Foi quando um deles, retrucou dizendo que eu não estava sendo educado com eles e que ele não tinha mesmo a obrigação de retirar a geladeira velha. Discussão armada e eu me vendo na eminência de mais uma vez ver a minha geladeira voltando! Àquela altura, uma verdadeira calamidade!
Até que o segundo, ainda maior, fala uma frase santa: “Eu entendo o Sr.” . Vejam vocês, neste momento eu percebi que ao menos alguém neste mundo me entendia! Aquela obviedade me transformou de um gladiador num negociador como que num toque de mágica. Baixei o tom da minha voz, e comecei um diálogo absolutamente transformador que resultou, claro, na instalação da geladeira e pasmem vocês, na doação da geladeira velha para o meu opositor da dupla que acabou dizendo-se muito meu amigo – quase de infância – tal a felicidade dele de ficar com a velha geladeira.
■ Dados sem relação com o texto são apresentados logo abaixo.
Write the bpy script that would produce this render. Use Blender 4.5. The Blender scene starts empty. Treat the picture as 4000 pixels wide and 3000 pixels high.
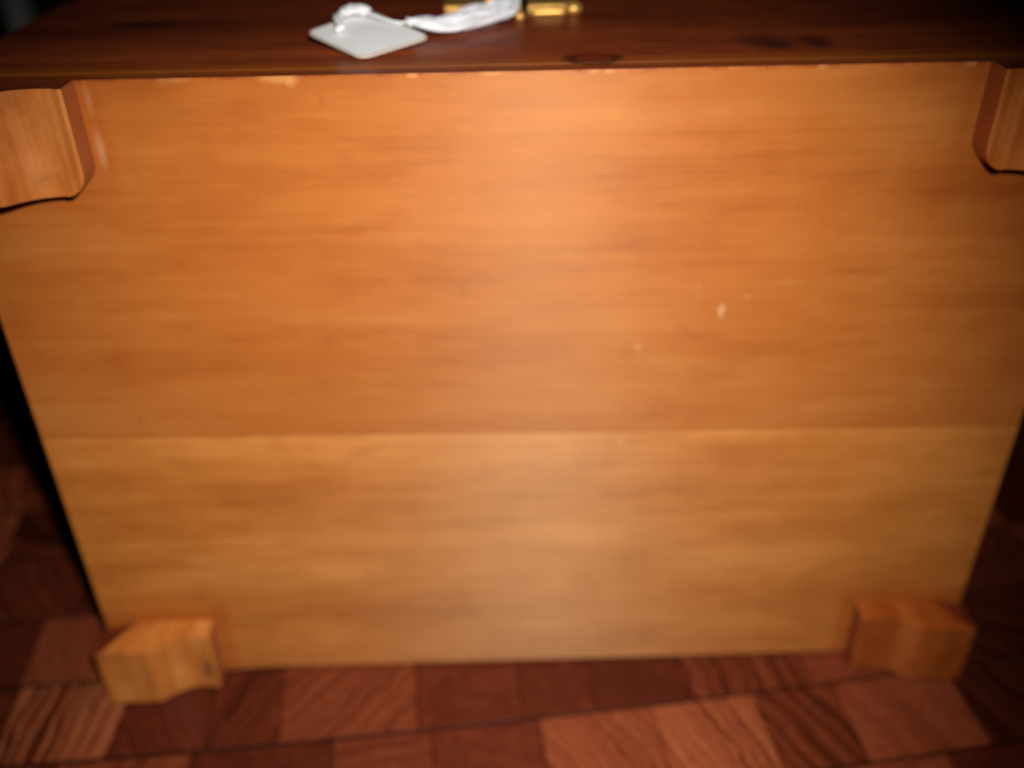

Sempre achei a empatia algo tão importante numa negociação quanto abstrato para ser bem compreendido pelos alunos. Até que surgiu esta história verdadeira que melhor que ninguém é capaz de explicá-la, por si só. Em conclusão, numa negociação é fundamental entrarmos nela procurando nos colocar no lugar do outro. Procurando entender seu ponto de vista. Lembrando sempre que entender não é concordar. Mas, que, mesmo assim, faz toda a diferença.